Even the Zamtel workers, who we complained to every week until our internet was fixed, weren't deterred by our American impatience. "Kayla and Alyssa, welcome! Have you learned any more Bemba? Do you remember the words I taught you?" our friend Benjamin says as he launches into an impromptu language lesson which lasts far longer than our customer service inquiry.

That is what Zambia is like. It's not a complete picture, but maybe the most vivid part to me right now. Some days I am struck with the pride I brought with me when I traveled to this side of the globe. I thought I was coming here to teach something, but far more often I feel like I am the one who has something to learn. The precedence relationships should take. The art of making others at home. One more way of being the hands and feet of Christ. 

Thursday, September 19, 2013

Seeds and Suitcases

I lived in Botswana for four months in a sweet little apartment. On my back patio, I had a small plot of ground that would have been perfect for a garden. I thought about planting a garden, talked a lot about planting a garden, looked at seeds for a planting a garden, enlisted help for planting my garden. But always in the back of my head was the thought, "It's not worth planting seeds. I'll have to break up this hard ground, find out what kind of plants will grow best and when the right time is to plant here, and water them constantly. I don't even know how long I'm going to be here. I will do all that work and then by the time the plants grow, I will be in Zimbabwe (ha!). I won't get to eat any of the fruits or vegetables I planted."

So I didn't. I didn't plant a garden and I didn't have any fruit. Due to the temporary nature of my stay in Botswana, I felt the tension between putting down roots and numbering my days, never unpacking my last suitcase.

And maybe I was justified with the suitcase thing, because then I was transferred to Zambia.

Zambia is a lush, green, beautiful country. In our yard we have a big garden, as well as many fruit trees. My favorite is the avocado tree… unlimited supply of fresh, free, organic avocados = happiness. But there is one problem with that tree. It produces avocados in abundance, but the tree is so tall that it is impossible to pick the ones from the top. They hang there until they rot or fall off, and we don't get to enjoy them. Kayla has witnessed my frustration over this predicament many times and laughed as I have tried to climb the tree and beat them off with a stick. Not effective, in case you were wondering.

I don't know much about agriculture, but I will say that in these two countries where I have ministered, there are spiritual parallels to the land I have just described. They are very different places with very different needs. Looking back at my time and Botswana, I hope and pray that I was more effective in planting seeds spiritually than I was with my nonexistent garden. And looking forward upon the mere 13 months I have left in Zambia, I pray that I will be more effective in harvesting than I am in knocking avocados off my tree. Because the fields here are ready for harvest. Oh, they are so ready. 

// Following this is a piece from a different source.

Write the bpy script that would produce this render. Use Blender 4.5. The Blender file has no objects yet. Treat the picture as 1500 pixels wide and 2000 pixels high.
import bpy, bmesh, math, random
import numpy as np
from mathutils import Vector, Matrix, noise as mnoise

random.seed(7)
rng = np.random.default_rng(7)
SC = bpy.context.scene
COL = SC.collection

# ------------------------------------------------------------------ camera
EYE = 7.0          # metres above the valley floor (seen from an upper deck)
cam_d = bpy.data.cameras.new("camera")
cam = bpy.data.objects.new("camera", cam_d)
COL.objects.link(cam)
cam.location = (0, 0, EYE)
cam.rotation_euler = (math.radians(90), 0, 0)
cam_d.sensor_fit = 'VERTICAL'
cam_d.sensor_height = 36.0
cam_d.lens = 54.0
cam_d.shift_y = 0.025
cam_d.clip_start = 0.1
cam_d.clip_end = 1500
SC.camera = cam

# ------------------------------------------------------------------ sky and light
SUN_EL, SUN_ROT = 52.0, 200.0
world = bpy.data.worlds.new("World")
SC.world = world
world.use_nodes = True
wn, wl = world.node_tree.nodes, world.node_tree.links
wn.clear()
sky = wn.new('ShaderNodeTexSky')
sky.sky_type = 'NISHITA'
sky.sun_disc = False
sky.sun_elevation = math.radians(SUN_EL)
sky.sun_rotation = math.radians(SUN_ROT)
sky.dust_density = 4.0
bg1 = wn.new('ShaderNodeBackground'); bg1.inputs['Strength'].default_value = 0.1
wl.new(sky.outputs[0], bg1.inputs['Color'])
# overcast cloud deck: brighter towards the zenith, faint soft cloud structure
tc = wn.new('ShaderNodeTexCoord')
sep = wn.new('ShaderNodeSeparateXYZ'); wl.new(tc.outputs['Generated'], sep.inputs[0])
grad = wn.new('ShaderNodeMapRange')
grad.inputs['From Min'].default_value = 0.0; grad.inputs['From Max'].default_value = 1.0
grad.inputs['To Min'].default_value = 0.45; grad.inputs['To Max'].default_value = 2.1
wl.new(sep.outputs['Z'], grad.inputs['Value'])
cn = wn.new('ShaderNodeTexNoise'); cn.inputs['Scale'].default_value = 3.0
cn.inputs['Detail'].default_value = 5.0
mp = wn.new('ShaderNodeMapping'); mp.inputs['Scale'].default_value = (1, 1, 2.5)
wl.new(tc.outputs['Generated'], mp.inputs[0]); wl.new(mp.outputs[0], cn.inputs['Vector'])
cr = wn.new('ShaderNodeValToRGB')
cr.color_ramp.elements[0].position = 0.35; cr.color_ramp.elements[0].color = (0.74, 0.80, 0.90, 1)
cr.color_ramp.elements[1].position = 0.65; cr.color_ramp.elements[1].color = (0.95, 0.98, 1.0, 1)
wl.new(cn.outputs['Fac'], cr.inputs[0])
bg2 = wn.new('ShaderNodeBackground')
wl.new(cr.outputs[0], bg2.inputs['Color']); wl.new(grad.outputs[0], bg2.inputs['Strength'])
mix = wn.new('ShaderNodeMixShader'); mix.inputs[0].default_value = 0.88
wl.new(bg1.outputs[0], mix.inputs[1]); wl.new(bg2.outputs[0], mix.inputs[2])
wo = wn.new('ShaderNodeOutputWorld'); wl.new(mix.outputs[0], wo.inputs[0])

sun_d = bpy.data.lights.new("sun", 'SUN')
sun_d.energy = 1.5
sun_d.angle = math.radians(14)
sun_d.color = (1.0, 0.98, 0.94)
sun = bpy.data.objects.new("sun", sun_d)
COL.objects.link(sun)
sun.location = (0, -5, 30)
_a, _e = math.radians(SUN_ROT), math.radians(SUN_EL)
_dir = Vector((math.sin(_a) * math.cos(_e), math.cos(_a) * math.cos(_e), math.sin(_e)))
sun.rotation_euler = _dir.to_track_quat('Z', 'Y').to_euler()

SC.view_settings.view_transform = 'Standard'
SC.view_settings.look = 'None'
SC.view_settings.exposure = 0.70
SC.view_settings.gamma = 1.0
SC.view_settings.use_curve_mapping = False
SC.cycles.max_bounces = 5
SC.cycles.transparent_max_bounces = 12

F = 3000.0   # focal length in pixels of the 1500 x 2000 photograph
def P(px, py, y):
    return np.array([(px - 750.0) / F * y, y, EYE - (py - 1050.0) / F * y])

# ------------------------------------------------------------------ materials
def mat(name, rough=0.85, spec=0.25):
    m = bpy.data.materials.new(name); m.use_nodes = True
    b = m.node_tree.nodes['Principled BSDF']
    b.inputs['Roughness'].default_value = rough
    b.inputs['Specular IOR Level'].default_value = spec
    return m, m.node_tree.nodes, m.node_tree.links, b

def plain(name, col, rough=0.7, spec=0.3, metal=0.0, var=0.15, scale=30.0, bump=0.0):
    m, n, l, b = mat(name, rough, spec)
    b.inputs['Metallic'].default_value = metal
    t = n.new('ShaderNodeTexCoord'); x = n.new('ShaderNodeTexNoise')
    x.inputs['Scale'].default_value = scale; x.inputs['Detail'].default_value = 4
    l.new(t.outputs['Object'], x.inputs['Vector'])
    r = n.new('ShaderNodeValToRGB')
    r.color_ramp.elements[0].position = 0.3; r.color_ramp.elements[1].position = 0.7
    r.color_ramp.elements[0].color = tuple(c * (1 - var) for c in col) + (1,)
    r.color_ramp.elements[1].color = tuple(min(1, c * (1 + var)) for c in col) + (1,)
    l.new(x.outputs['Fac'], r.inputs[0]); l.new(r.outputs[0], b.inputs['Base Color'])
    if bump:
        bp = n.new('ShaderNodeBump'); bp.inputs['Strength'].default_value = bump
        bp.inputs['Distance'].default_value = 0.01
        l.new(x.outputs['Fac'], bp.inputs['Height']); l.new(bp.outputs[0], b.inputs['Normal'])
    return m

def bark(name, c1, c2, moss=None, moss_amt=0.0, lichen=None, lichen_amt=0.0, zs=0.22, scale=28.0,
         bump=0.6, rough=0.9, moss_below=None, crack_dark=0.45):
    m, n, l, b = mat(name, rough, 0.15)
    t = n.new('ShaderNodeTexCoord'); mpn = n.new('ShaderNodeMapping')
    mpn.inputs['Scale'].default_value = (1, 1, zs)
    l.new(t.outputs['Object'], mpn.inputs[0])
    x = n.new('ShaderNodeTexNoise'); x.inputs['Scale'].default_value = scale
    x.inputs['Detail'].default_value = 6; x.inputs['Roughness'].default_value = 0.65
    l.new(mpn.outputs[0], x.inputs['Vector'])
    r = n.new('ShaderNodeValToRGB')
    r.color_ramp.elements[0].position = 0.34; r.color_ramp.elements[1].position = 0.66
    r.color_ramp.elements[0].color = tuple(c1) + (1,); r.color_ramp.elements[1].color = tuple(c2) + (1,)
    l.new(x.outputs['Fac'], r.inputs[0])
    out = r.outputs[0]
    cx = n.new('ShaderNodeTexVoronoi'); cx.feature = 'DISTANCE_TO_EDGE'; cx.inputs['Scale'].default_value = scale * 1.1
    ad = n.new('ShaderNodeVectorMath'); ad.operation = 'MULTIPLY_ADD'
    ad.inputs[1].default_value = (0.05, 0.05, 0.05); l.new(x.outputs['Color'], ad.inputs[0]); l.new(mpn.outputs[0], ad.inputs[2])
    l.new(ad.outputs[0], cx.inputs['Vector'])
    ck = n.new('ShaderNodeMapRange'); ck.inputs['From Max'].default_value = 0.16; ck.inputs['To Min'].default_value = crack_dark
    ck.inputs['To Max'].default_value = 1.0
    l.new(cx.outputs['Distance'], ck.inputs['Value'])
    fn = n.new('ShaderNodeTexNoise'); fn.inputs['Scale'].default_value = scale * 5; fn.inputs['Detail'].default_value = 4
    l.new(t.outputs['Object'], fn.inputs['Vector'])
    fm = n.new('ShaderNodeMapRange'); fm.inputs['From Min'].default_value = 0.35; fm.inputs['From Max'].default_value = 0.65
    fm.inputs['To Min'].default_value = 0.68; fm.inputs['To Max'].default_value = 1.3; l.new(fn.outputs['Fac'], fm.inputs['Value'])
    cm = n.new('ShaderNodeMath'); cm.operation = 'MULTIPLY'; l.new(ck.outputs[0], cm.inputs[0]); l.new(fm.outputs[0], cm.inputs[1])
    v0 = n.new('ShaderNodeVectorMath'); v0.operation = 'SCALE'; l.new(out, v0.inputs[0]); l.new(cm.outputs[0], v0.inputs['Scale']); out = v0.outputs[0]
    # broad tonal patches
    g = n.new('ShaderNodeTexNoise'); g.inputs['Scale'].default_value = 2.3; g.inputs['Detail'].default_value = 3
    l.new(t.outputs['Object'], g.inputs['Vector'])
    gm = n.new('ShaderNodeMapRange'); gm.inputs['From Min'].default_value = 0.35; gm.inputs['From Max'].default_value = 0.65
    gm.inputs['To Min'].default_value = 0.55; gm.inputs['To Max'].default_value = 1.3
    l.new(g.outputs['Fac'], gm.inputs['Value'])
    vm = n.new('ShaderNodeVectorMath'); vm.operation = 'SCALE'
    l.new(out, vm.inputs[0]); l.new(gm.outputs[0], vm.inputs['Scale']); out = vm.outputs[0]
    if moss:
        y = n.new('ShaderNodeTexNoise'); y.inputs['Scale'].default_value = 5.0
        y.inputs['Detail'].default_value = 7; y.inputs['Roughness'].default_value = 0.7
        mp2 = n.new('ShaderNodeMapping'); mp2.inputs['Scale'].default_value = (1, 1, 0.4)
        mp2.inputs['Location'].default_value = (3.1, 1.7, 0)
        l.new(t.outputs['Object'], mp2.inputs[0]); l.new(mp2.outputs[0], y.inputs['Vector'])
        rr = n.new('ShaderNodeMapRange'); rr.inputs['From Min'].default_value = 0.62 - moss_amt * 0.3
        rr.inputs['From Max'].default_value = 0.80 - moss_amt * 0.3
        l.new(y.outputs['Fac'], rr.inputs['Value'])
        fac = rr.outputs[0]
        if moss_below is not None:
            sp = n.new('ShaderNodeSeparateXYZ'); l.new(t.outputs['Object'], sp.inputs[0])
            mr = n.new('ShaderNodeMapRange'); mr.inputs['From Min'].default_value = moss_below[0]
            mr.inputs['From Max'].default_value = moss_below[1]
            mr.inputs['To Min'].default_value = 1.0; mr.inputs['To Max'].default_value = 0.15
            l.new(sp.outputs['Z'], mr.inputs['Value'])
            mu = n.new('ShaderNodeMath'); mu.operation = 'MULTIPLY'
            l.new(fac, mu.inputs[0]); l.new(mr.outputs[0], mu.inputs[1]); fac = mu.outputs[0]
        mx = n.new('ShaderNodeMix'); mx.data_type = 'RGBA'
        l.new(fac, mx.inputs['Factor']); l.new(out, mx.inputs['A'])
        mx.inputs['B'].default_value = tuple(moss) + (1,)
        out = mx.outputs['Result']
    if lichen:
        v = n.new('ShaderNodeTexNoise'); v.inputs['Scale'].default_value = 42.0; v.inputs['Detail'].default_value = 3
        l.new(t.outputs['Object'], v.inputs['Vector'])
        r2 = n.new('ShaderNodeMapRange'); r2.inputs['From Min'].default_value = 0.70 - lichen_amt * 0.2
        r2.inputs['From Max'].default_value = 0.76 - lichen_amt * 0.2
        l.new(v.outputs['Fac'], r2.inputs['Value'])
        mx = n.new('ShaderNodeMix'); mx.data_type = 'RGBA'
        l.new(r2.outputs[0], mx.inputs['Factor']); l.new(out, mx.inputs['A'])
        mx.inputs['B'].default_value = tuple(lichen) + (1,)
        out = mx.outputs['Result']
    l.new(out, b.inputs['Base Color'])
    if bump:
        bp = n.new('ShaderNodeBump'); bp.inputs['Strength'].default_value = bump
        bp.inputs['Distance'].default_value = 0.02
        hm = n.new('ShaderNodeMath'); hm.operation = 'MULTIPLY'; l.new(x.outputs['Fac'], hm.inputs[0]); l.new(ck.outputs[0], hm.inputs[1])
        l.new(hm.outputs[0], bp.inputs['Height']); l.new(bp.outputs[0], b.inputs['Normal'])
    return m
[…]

Every day I am amazed by my precious Zambian friends and fellow believers who have such big dreams of advancing the kingdom. They are a great an encouragement to me, yet at the same time I feel so inadequate. How can I help them seek the Lord's direction? How can I encourage them to obedience? How can I help mobilize them?

It has taken some time for me to realize, but the Word of God addresses all these questions and more than makes up for my deficiencies of knowledge in planting, watering, and harvesting.

He says we should ask him to send out more workers into the harvest. (Matt 9:38) 
He says that if we sow abundantly, we will reap abundantly… sow sparingly and you will reap sparingly. (2 Corinthians 9:6)
And perhaps most relieving (or most humbling) is the truth that those of us who plant and those who water are nothing, but only God, who makes things grow. (1 Corinthians 3:7)

I don't have to have all the answers. Yes, I am called to be faithful in planting seeds. Yes, I will do everything I can to nurture those plants and see them produce fruit. But it is the Lord of the harvest who makes things grow, who carries to completion the good work he begins in each one's life.